Supplied data |
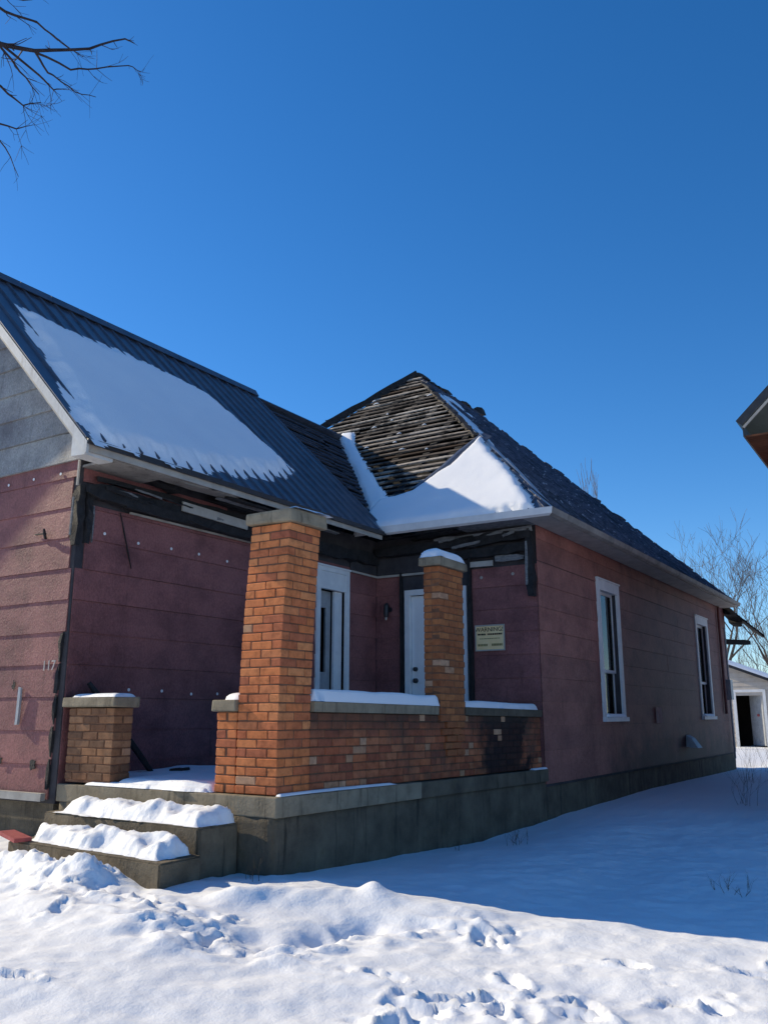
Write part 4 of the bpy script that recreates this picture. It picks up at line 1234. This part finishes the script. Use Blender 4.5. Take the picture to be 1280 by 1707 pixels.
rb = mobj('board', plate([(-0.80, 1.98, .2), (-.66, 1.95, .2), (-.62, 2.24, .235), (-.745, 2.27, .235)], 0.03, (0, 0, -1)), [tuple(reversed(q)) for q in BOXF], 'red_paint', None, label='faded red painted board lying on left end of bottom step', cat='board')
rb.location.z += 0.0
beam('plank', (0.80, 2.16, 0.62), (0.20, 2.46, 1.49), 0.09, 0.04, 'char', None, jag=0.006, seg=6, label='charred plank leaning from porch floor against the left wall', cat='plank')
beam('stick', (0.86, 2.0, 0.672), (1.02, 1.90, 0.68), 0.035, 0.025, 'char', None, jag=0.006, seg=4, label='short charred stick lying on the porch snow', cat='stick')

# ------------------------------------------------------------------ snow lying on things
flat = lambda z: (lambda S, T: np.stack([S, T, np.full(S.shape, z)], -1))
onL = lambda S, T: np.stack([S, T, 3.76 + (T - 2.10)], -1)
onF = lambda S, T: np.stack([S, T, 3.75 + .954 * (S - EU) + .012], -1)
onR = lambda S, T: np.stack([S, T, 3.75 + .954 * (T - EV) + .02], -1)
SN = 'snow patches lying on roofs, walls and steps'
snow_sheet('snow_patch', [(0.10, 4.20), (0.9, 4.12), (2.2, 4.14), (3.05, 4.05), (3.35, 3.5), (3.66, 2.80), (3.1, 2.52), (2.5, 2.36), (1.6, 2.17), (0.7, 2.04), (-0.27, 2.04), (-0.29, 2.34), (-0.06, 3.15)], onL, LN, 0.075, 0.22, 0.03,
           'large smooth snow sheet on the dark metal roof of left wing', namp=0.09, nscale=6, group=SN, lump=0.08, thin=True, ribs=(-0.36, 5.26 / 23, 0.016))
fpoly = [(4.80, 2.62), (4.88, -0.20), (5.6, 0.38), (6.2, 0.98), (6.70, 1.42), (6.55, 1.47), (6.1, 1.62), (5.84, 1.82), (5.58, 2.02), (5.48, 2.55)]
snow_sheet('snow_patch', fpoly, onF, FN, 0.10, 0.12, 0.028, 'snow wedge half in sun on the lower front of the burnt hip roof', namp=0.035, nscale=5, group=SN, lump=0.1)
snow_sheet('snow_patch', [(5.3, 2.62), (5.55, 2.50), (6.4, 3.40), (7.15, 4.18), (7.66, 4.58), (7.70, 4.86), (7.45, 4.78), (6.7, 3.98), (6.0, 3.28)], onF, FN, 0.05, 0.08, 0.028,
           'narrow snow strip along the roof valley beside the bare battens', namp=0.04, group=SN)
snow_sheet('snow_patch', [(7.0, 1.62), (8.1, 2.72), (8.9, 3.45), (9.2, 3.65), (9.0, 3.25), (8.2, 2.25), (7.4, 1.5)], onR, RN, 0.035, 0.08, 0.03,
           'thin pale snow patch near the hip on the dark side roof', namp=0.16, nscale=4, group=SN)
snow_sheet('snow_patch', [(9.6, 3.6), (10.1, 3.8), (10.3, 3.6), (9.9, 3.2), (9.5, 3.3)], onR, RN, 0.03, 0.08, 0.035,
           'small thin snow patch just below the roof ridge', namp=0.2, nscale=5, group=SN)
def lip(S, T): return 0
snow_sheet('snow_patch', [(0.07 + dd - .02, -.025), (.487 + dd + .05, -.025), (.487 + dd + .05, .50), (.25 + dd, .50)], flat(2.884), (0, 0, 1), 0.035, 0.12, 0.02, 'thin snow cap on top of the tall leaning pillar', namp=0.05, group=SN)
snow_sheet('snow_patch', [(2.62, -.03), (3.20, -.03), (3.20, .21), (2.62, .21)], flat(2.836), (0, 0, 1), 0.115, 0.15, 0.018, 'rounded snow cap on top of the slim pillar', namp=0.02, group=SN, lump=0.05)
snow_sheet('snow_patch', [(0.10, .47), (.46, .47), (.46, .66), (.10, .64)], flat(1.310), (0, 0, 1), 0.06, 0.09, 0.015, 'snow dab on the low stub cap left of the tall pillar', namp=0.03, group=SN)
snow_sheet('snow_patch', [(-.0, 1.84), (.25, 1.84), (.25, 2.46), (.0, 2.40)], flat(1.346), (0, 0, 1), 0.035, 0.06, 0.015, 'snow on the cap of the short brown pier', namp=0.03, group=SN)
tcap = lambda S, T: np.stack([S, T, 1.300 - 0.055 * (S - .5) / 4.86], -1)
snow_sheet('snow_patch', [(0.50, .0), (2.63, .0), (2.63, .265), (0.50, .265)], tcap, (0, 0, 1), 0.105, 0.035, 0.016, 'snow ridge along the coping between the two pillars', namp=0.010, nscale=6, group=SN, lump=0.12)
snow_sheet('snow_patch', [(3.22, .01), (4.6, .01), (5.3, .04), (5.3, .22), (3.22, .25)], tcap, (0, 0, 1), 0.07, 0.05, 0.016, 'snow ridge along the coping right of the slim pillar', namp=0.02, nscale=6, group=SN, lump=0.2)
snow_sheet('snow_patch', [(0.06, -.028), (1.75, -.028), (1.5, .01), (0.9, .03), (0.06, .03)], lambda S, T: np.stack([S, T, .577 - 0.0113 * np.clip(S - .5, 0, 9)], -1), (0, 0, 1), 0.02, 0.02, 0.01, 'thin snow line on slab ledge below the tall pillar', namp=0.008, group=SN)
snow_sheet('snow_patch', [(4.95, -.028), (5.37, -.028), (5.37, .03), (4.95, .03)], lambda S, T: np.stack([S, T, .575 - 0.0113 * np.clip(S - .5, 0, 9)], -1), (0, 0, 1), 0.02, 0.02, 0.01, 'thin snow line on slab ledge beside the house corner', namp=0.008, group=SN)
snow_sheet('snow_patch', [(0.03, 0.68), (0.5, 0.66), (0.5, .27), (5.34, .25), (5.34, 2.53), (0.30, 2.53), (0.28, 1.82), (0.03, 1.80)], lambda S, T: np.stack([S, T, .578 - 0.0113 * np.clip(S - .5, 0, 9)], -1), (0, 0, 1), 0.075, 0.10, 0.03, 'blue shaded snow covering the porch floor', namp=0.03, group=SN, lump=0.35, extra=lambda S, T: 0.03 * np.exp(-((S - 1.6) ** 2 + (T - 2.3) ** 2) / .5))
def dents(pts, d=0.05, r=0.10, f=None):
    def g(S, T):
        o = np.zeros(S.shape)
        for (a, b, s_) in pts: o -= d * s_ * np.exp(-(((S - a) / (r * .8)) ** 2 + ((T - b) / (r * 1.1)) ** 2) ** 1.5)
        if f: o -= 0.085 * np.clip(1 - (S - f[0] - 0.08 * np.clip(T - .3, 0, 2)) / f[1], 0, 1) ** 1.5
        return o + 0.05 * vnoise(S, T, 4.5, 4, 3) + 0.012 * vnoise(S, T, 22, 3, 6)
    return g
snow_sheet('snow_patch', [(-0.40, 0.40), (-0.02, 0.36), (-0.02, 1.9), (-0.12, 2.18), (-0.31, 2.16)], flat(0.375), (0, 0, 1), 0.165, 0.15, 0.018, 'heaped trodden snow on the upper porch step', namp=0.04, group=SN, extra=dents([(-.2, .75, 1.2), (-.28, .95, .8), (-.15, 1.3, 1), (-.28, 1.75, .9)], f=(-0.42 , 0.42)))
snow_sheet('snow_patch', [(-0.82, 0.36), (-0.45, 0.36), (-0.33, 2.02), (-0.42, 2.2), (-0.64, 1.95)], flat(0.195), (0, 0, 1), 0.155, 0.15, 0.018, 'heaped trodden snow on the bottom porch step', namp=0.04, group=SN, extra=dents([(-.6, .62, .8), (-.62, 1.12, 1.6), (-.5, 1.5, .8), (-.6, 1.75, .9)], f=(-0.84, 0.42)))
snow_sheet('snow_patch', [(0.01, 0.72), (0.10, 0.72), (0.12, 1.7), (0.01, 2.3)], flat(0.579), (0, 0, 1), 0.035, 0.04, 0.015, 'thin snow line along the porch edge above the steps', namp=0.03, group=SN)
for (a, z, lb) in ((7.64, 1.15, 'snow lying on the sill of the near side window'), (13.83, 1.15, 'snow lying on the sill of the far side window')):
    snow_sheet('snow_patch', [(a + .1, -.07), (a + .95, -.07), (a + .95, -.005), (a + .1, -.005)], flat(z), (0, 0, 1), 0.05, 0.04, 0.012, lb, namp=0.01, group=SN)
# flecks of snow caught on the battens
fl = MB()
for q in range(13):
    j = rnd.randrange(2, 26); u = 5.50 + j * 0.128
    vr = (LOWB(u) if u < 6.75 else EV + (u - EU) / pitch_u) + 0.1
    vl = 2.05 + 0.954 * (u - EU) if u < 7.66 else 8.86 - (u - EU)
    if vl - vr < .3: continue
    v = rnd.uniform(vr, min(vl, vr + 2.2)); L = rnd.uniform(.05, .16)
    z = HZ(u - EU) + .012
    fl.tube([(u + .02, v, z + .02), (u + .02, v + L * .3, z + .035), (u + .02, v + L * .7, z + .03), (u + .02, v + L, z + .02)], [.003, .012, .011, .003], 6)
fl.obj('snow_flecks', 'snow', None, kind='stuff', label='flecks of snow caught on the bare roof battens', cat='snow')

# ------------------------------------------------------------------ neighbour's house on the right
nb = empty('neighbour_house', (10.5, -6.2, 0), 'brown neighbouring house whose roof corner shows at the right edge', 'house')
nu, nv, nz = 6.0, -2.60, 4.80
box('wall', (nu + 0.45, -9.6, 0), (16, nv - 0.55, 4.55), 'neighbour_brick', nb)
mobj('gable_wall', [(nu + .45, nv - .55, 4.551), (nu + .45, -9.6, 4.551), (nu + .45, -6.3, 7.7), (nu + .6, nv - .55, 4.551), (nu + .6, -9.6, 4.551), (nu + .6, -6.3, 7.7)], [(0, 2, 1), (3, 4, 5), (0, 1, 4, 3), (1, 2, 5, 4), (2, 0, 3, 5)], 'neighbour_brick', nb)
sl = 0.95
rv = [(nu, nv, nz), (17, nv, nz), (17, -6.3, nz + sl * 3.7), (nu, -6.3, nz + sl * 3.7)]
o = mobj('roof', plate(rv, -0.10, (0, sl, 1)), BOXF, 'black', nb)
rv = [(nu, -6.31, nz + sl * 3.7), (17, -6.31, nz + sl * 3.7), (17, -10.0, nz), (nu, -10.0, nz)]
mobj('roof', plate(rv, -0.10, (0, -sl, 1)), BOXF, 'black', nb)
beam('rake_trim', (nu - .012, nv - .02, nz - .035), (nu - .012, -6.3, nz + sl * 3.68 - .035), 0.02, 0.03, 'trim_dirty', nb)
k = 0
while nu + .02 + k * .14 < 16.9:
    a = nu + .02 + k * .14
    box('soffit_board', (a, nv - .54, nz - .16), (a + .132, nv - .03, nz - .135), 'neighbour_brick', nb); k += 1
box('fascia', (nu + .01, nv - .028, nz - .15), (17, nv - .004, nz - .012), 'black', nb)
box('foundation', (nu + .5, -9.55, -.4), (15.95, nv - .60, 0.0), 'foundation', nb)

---

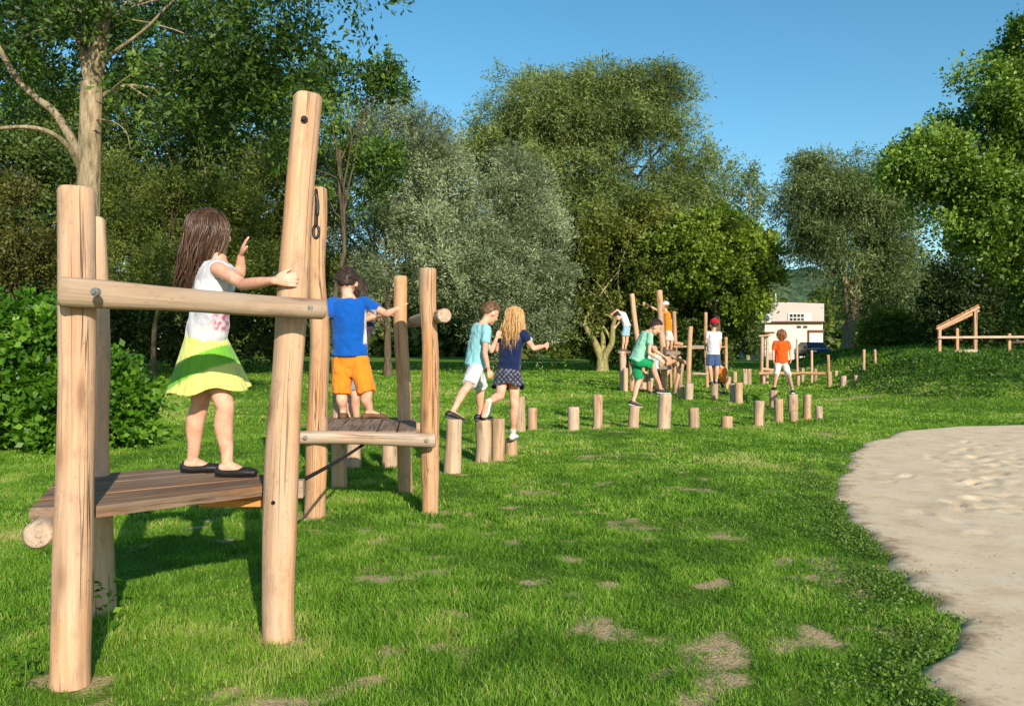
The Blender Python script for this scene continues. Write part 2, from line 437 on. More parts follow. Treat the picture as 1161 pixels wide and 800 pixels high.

---

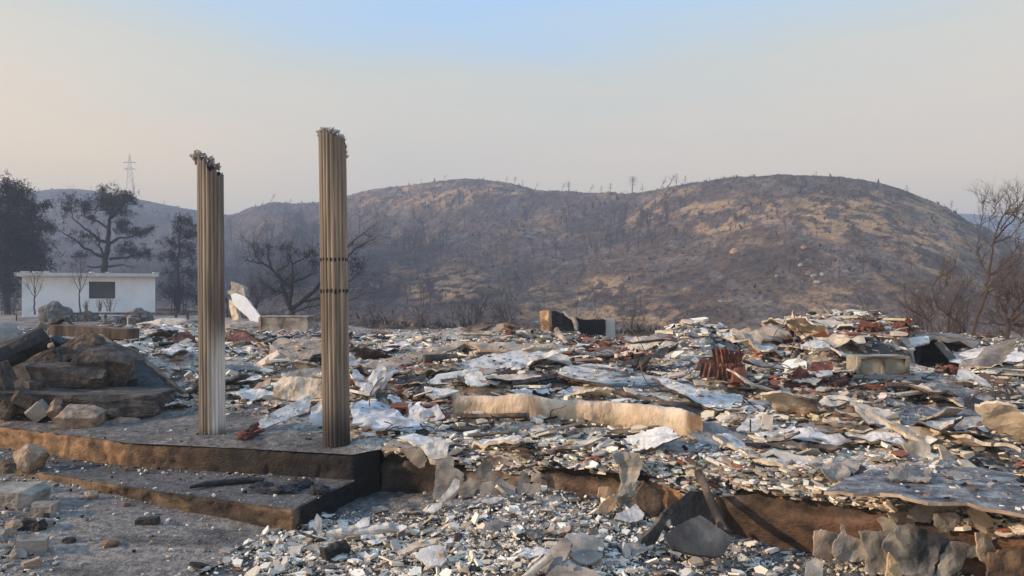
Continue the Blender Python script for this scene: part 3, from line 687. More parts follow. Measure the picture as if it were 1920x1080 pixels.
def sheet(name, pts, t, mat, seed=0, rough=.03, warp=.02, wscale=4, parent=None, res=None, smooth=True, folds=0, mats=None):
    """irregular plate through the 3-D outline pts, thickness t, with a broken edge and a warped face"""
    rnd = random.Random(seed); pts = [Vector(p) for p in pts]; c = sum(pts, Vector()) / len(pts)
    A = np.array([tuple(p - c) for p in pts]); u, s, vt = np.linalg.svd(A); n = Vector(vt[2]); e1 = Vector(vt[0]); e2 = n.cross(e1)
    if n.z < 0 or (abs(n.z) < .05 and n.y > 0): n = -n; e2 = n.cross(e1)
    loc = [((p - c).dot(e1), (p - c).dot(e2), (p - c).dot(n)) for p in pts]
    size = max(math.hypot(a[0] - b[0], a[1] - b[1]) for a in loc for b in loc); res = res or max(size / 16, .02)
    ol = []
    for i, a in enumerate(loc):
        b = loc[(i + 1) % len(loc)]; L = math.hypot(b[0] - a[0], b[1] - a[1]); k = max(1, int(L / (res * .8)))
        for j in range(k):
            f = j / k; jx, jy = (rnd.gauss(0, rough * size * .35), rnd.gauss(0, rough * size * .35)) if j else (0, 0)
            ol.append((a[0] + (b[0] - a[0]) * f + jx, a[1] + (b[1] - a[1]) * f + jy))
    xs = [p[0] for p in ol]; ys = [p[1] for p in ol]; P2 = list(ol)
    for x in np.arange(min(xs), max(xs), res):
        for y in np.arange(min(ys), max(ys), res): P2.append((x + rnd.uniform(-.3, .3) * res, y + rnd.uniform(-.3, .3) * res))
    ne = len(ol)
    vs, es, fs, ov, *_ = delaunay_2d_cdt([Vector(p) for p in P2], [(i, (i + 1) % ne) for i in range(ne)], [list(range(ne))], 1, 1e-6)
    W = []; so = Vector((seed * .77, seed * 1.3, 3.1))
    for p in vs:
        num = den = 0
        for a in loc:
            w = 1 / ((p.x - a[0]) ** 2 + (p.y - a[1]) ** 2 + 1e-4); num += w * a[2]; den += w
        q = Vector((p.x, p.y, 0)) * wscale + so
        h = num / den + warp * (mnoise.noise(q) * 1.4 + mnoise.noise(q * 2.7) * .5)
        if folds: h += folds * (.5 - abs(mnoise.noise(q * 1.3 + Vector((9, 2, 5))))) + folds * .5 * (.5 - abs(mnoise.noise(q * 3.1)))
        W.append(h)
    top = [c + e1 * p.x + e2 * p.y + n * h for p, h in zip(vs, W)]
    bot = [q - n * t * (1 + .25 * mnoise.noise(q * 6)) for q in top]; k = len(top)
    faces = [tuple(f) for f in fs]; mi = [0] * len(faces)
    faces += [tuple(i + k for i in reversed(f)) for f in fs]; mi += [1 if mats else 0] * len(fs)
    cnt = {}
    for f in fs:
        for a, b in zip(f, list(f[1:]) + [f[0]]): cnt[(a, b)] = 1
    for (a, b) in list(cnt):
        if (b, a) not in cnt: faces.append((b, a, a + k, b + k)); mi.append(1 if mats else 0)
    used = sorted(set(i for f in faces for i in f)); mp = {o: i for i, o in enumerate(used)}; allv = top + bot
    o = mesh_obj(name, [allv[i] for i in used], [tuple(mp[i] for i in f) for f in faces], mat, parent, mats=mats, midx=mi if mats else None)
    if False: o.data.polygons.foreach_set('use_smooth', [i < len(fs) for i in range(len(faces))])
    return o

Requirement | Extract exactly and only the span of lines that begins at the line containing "Write part 4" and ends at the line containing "porch snow', cat='stick')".

Result of this exercise |
Write part 4 of the bpy script that recreates this picture. It picks up at line 1234. This part finishes the script. Use Blender 4.5. Take the picture to be 1280 by 1707 pixels.
rb = mobj('board', plate([(-0.80, 1.98, .2), (-.66, 1.95, .2), (-.62, 2.24, .235), (-.745, 2.27, .235)], 0.03, (0, 0, -1)), [tuple(reversed(q)) for q in BOXF], 'red_paint', None, label='faded red painted board lying on left end of bottom step', cat='board')
rb.location.z += 0.0
beam('plank', (0.80, 2.16, 0.62), (0.20, 2.46, 1.49), 0.09, 0.04, 'char', None, jag=0.006, seg=6, label='charred plank leaning from porch floor against the left wall', cat='plank')
beam('stick', (0.86, 2.0, 0.672), (1.02, 1.90, 0.68), 0.035, 0.025, 'char', None, jag=0.006, seg=4, label='short charred stick lying on the porch snow', cat='stick')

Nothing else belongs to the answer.